13.  Water is scarce and is delivered once a week to the home. Do not drink the water.
14. If you hear an ice cream truck sound, it is not ice cream. It's a gas truck. Here, gas isn't delivered to your house every month. You buy tanks of gas for 10JD (about $14).
15. Houses aren't heated. The walls are really thick to keep the heat out in the summer, but this also makes them very cold in the winter. We have a space heater, but it really only works if you're sitting 2 feet away. I wear thermo under armour to bed to stay warm and that's pretty good.
16. Toilet paper does not go in the toilet. You must throw it away. The pipes can't handle it.

That’s all I got for now. More will be added as the semester progresses.

Thursday, January 17, 2013

Just Barely


I am officially in the program! After taking the super difficult long placement exam yesterday, I was officially accepted into the program. They told me I was on the border but just made it. So I know this semester will definitely be a challenge, but I think I’ll have plenty of time for studying because when I’m home at night all we do is watch TV. Being accepted into the program also means I have now signed the language pledge to only speak in Arabic. This is the hardest at home because my host brother and sister prefer to speak in English. I also met my peer tutor today – she’s really nice. A bit hard to understand because I’m not used to the speed of everyday conversation but she doesn’t mind repeating things or explaining them in a different way when I don’t understand.
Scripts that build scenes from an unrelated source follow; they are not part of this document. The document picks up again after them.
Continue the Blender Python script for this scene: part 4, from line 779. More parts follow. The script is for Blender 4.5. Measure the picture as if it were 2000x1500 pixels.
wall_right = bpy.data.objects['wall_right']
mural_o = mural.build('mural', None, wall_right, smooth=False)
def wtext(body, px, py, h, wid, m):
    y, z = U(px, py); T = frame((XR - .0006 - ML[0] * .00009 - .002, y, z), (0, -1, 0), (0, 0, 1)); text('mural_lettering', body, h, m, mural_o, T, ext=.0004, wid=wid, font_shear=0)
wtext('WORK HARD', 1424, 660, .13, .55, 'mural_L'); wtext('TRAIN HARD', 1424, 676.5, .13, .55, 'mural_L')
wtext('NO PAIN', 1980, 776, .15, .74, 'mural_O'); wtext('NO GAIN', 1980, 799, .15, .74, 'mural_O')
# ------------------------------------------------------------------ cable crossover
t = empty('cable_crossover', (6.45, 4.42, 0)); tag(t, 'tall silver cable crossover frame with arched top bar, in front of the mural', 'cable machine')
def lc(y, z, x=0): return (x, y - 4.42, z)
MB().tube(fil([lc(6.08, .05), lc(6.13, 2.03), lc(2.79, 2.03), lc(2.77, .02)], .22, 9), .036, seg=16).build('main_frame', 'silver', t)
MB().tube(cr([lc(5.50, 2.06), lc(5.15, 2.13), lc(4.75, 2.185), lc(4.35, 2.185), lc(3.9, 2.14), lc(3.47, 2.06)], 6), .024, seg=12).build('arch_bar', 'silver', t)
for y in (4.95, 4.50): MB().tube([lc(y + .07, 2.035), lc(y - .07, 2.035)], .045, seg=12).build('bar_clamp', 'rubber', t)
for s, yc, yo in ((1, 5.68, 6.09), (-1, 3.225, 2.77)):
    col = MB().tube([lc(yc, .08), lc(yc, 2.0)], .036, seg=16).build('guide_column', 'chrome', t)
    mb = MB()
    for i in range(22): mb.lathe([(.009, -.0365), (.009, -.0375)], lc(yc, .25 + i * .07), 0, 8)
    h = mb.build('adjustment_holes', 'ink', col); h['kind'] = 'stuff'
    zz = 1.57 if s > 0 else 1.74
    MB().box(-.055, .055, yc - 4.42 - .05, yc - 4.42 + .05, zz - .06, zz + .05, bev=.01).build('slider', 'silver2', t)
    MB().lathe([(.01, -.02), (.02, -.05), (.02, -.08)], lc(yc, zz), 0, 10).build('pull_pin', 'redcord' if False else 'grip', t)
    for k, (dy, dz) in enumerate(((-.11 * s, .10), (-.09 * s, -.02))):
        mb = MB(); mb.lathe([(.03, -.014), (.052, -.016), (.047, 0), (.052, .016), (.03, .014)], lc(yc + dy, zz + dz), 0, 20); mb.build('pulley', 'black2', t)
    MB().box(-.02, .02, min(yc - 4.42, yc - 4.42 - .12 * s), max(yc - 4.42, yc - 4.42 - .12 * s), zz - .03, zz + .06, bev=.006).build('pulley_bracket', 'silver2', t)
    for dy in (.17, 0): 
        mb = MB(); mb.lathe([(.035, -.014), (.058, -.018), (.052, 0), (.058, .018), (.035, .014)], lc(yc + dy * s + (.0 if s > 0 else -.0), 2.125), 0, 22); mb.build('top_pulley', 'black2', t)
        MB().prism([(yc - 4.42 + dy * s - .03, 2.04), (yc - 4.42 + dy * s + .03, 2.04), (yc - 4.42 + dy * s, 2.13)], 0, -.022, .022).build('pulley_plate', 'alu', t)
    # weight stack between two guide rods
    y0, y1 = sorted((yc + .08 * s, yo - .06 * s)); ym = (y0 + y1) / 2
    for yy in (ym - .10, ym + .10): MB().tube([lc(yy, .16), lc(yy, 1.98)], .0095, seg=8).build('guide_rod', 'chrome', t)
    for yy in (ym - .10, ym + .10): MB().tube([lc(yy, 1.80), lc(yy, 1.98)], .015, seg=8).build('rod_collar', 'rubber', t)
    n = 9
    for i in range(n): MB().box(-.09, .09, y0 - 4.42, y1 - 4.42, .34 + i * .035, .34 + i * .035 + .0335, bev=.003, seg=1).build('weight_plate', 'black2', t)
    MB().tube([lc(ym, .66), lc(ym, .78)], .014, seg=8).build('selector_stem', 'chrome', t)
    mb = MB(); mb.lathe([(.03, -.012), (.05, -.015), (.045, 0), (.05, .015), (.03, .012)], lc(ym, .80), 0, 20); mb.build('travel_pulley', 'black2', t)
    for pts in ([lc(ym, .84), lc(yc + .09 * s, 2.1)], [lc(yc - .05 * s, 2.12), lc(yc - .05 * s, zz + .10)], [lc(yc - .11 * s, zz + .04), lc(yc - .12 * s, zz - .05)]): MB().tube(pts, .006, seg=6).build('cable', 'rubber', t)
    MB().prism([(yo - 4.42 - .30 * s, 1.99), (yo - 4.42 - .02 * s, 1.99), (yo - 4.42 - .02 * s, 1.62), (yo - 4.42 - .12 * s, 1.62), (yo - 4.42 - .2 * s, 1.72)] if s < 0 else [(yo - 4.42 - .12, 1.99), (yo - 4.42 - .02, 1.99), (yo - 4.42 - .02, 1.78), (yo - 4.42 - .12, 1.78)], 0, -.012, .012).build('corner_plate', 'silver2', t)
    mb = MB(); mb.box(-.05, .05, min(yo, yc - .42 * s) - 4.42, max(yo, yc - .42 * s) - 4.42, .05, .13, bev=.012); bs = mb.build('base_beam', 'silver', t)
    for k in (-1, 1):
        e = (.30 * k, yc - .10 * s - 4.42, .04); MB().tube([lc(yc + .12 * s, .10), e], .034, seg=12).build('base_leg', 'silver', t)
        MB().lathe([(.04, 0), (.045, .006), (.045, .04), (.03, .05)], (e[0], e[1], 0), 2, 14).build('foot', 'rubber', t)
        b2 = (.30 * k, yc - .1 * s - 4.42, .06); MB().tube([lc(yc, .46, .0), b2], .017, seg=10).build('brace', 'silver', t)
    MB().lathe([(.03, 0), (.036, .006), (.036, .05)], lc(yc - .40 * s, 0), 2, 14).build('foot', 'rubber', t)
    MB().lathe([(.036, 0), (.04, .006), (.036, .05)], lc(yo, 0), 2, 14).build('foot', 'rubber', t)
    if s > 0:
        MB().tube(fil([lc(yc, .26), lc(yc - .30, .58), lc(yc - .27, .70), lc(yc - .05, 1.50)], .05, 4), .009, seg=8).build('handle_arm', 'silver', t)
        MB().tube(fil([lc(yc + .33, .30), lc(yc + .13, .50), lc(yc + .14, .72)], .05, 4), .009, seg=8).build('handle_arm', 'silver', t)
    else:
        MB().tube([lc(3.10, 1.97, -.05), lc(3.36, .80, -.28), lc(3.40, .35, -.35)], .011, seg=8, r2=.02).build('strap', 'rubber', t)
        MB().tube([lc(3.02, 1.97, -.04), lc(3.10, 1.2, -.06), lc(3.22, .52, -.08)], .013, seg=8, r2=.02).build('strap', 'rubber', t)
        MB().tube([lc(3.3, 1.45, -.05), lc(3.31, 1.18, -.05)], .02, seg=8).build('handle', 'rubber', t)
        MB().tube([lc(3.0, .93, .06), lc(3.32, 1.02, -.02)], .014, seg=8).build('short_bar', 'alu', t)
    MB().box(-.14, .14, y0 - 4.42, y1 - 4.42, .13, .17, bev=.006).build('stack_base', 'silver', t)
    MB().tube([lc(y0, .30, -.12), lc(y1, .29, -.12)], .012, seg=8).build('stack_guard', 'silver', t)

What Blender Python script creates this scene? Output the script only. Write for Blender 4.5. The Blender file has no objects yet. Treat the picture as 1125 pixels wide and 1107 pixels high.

It’s the weekend now because Friday is the holy day instead of Sunday. I live near a mosque and woke up this morning for the call to prayer because it’s quite loud. I don’t know what tomorrow will sound like – I assume it’s longer? I’m not sure. I’ll have to wait and see. In our orientation, they told us that families usually hang out together on the weekend. I asked my host brother what they do and he said sometimes the parents go to visit the grandparents but other than that all the siblings just hang out with friends and everyone does their own thing. I’m thinking of going to the gym maybe and then hanging out with other people from my program. My family told me I can shower about twice a week, so the gym membership is partially to work out but mainly so I can take a shower more often.

I’m still in the search for internet – I went today to different companies to see which would be the least expensive, most coverage, etc. I feel bad using my family’s internet because unlimited doesn’t exist here. Everyone’s on a data plan and I don’t know how much theirs is. I don’t want to use it all up, especially since I want to FaceTime people. Getting my own internet is also good because I’ll have it everywhere. It’s a USB stick that you put in your computer. And according to another girl in the program, you can open up the network so I can put my iPod on it as well.

I took the taxi yesterday and today to the university. Yesterday morning, I had the best experience: I could see the meter, the driver’s taxi license was easily visible and we took the route that Google Maps told me I should go. Yesterday afternoon the driver stopped for gas on the way (I checked his gauge – he was low) but I’m also sure that you pay by the seconds/minute so I got a little ripped off. This morning I carpooled with another girl who lives near me and the driver asked us for our numbers – we politely refused. And coming home, the driver asked me a question, I think it was which way I wanted him to go or which street he should take and I had no idea how to tell him so I just said the street where I wanted to go (he seemed exasperated when I told him since I wasn’t really answering his question) but I got there without overpaying so I considered it a success.